<<<<

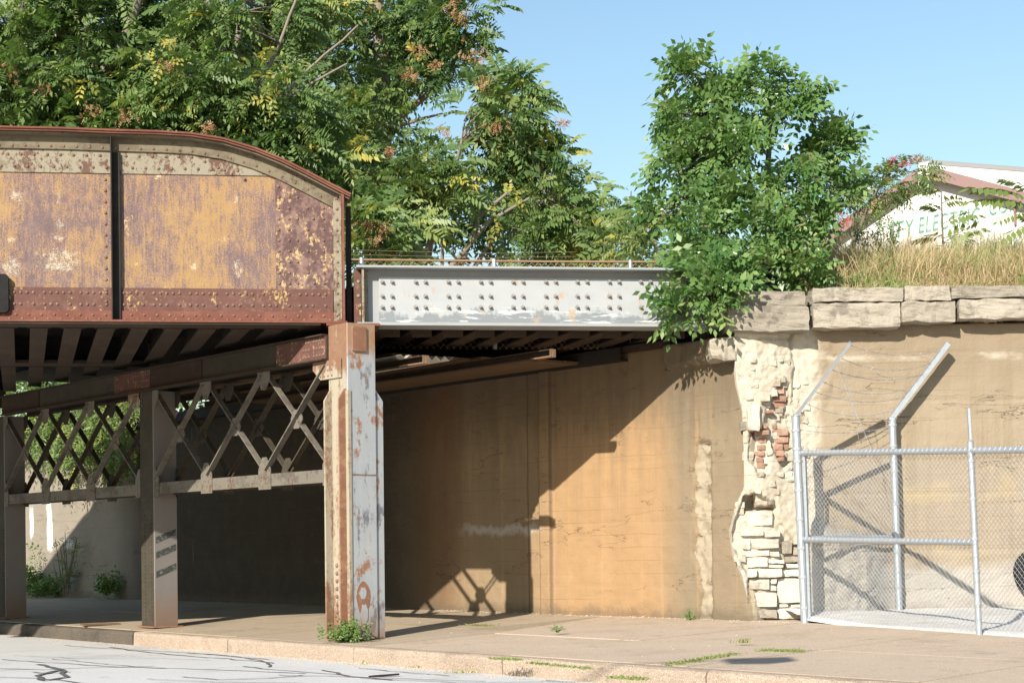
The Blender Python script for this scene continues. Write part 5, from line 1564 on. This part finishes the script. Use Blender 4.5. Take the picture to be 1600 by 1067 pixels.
# ash tree rooted in the wall top
ASH = (.30, 4, .46, .26, .16)
tree('ash_tree', 'bushy bright green ash tree rooted on the wall top at the abutment corner', [[(1190, 478, 22.3), (1185, 380, 22.4), (1150, 180, 22.5)], [(1195, 470, 22.3), (1200, 300, 22.5), (1200, 120, 22.5)], [(1200, 470, 22.4), (1250, 330, 22.6), (1285, 230, 22.7)], [(1185, 475, 22.2), (1110, 380, 22.2), (1070, 270, 22.4)],
      [(1185, 470, 22.1), (1120, 430, 21.4), (1075, 465, 21.0)]],
     [(1195, 118, 45, 32, 22.5), (1160, 150, 70, 50, 22.4), (1165, 230, 60, 60, 22.2), (1255, 160, 25, 20, 22.5), (1115, 150, 40, 45, 22.5), (1220, 190, 60, 60, 22.5), (1130, 230, 80, 70, 22.4), (1072, 220, 40, 55, 22.6), (1285, 240, 50, 55, 22.8), (1230, 290, 70, 60, 22.3), (1150, 320, 80, 60, 22.1), (1092, 320, 60, 60, 22.5), (1250, 380, 55, 50, 22.2), (1170, 400, 90, 50, 21.7), (1090, 400, 50, 50, 22.0),
      (1245, 420, 62, 38, 21.7), (1155, 440, 85, 42, 21.4), (1075, 430, 50, 40, 21.5), (1110, 360, 70, 50, 21.8), (1270, 340, 50, 50, 22.3), (1200, 360, 70, 50, 21.8), (1052, 270, 35, 50, 22.5), (1300, 220, 35, 45, 22.8), (1068, 476, 50, 30, 20.95), (1115, 456, 48, 40, 20.9), (1115, 425, 50, 40, 21.1), (1310, 290, 25, 35, 23), (1062, 180, 22, 22, 22.6), (1080, 110, 22, 20, 22.5), (1030, 330, 24, 22, 22.6)], 66, ASH, None, 'ash', 'bark2', .75, (.56, .11), (), (), 22, .24, 'tree', ((.07, .02), (.07, .02), (.06, .02), (.05, .02), (.04, .012)), 32)
# sumac with red tips behind the ash
tree('sumac_bush', 'thin sumac bush with red tips in front of the white gable', [[(1330, 400, 33), (1350, 320, 33), (1390, 260, 33)], [(1330, 400, 33), (1340, 330, 33), (1330, 290, 33)]],
     [(1340, 300, 40, 40, 33), (1400, 265, 32, 25, 33), (1375, 300, 40, 30, 33), (1320, 340, 40, 35, 33.5)], 13, (.42, 7, .30, .18, .35), None, 'frond_pale', 'bark2', .8, (.4, .25), (), (), 18, .4, 'bush', (.04, .015))
def spray(parent, lst, mm, nm, ll=.11, kk=16):
    for (u, v, r, y) in lst:
        c = np.array(at_y(u, v, y)); rr = r * y / FPX
        PP = c + RNG.normal(0, .42, (kk, 3)) * rr
        V, F, T = fronds(PP, RNG.normal(0, 1, (kk, 3)) + np.array([0, 0, .3]), np.full(kk, ll), 4, .42, .22, .2, RNG.uniform(0, 1, kk))
        leaf_mesh(nm, V, F, T, M[mm], parent, 'stuff')
sm_o = [o for o in COL.objects if o.name == 'sumac_bush'][0]
spray(sm_o, [(1432, 250, 10, 32.4), (1412, 258, 9, 32.4), (1395, 250, 7, 32.4), (1305, 278, 10, 31.8), (1300, 330, 18, 31.8), (1320, 345, 14, 31.8), (1285, 345, 10, 31.8)], 'redleaf', 'red_tip')
# single stemmed sapling with long fronds in front of the lettering
o = thing('sapling', 'lone sapling with long drooping fronds in front of the green lettering', 'sapling', None)
y_ = 25.0
MB().tube([at_y(1475, 452, y_), at_y(1474, 400, y_), at_y(1472, 340, y_), at_y(1471, 300, y_)], [.022, .018, .013, .006], 6).build('trunk', M['bark2'], o)
fb = [(1471, 302, 1440, 268), (1471, 300, 1452, 300), (1472, 318, 1505, 312), (1471, 300, 1430, 300), (1472, 330, 1440, 318), (1473, 350, 1530, 330), (1473, 372, 1430, 372), (1474, 372, 1520, 372), (1474, 385, 1445, 392), (1474, 380, 1500, 388), (1474, 380, 1535, 350)]
Pn = np.array([tuple(at_y(a, b, y_)) for a, b, c, d in fb]); Qn = np.array([tuple(at_y(c, d, y_ + random.uniform(-.3, .3))) for a, b, c, d in fb])
dv = Qn - Pn; Ln = np.linalg.norm(dv, axis=1); dv[:, 2] += .25 * Ln
mbf = MB(); fr_kind = 'stuff'
for p, q in zip(Pn, Qn): mbf.tube([Vector(p), Vector((p + q) / 2) + Vector((0, 0, .05)), Vector(q)], [.006, .005, .003], 4)
mbf.build('frond_stalk', M['bark2'], o, 'stuff')
def frond_parts(Pn, dv, Ln, pairs, leaf, wid, drp, o):
    for i in range(len(Pn)):
        V, F, T = fronds(Pn[i:i + 1], dv[i:i + 1], Ln[i:i + 1], pairs, leaf, wid, drp, RNG.uniform(.3, .85, 1)); leaf_mesh('frond', V, F, T, M['frond_pale'], o)
frond_parts(Pn, dv, Ln * 1.05, 8, .34, .19, .3, o)
# a branch of pinnate fronds reaching in from the right over the fascia
o = thing('sapling', 'sapling at the right edge whose fronds cross the brown fascia', 'sapling', None)
MB().tube([at_y(1640, 455, 24.5), at_y(1630, 380, 24.5), at_y(1612, 310, 24.5)], [.025, .018, .01], 6).build('trunk', M['bark2'], o)
fb = [(1612, 310, 1510, 290), (1612, 318, 1515, 312), (1616, 330, 1560, 345), (1612, 300, 1560, 275), (1620, 345, 1550, 385), (1625, 360, 1590, 330)]
Pn = np.array([tuple(at_y(a, b, 24.5)) for a, b, c, d in fb]); Qn = np.array([tuple(at_y(c, d, 24.3)) for a, b, c, d in fb])
dv = Qn - Pn; Ln = np.linalg.norm(dv, axis=1); dv[:, 2] += .2 * Ln
frond_parts(Pn, dv, Ln, 9, .27, .2, .22, o)

def grass(name, pts, h, wid, tint, lean=.5, kind='stuff', parent=None, m='straw'):
    """tapering bent blades at base points"""
    n = len(pts); P = np.asarray(pts, float)
    hh = h * RNG.uniform(.5, 1.25, n)
    a = RNG.uniform(0, 2 * np.pi, n); ln = RNG.uniform(.1, 1, n) * lean
    d = np.stack([np.cos(a) * ln, np.sin(a) * ln, np.ones(n)], 1); d = unit(d)
    s_ = unit(np.cross(d, RNG.normal(0, 1, (n, 3)))) * (wid * RNG.uniform(.6, 1.3, n))[:, None]
    m1 = P + d * (hh * .55)[:, None]
    tip = P + d * hh[:, None] + np.stack([np.cos(a), np.sin(a), -np.ones(n) * .6], 1) * (hh * ln * .45)[:, None]
    V = np.stack([P - s_, P + s_, m1 + s_ * .8, m1 - s_ * .8, tip], 1).reshape(-1, 3)
    i = np.arange(n)[:, None] * 5
    F = np.concatenate([i + np.array([[0, 1, 2, 3]]), i + np.array([[3, 2, 4, 4]])])
    T = np.repeat(tint, 5)
    me_F = np.concatenate([i + np.array([[0, 1, 2, 3]])]); 
    V2 = V; 
    # tip as thin quad
    tip2 = tip + s_ * .12
    V = np.stack([P - s_, P + s_, m1 + s_ * .8, m1 - s_ * .8, tip, tip2], 1).reshape(-1, 3)
    i = np.arange(n)[:, None] * 6
    F = np.concatenate([i + np.array([[0, 1, 2, 3]]), i + np.array([[3, 2, 5, 4]])])
    T = np.repeat(tint, 6)
    return leaf_mesh(name, V, F, T, M[m], parent, kind)
# dry grass on the bank
pts = []; tn = []; hs = []
rg = np.random.default_rng(5)
while len(pts) < 42000:
    x_ = rg.uniform(3.4, 11); yy = YB + .12 + rg.uniform(0, 1) ** 1.4 * 6
    cl = mnoise.noise((x_ * 1.6, yy * 1.6, 0))
    if cl < -.25 and rg.uniform() < .6: continue
    z = (bank_z(x_, yy) if yy > YB + .35 else 3.62 + .146)
    pts.append((x_, yy, z - .02))
    green = mnoise.noise((x_ * 1.1 + 7, yy * 1.1, 3)) + rg.normal(0, .15)
    tn.append(float(np.clip(.35 + .2 * rg.normal() if green < .16 else rg.uniform(.8, 1), 0, 1)))
    hs.append(.47 + .46 * max(0, cl) + .16 * rg.uniform())
hs = np.array(hs) * np.clip((np.array(pts)[:, 1] - YB) / 1.4, .30, 1.0)
o = grass('dry_grass', pts, hs, .006, np.array(tn), .75)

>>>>

▶ _Short problem_:
Report every line in the data above in which the word "from" appears.

▶ _Solution_:
The Blender Python script for this scene continues. Write part 5, from line 1564 on. This part finishes the script. Use Blender 4.5. Take the picture to be 1600 by 1067 pixels.
# a branch of pinnate fronds reaching in from the right over the fascia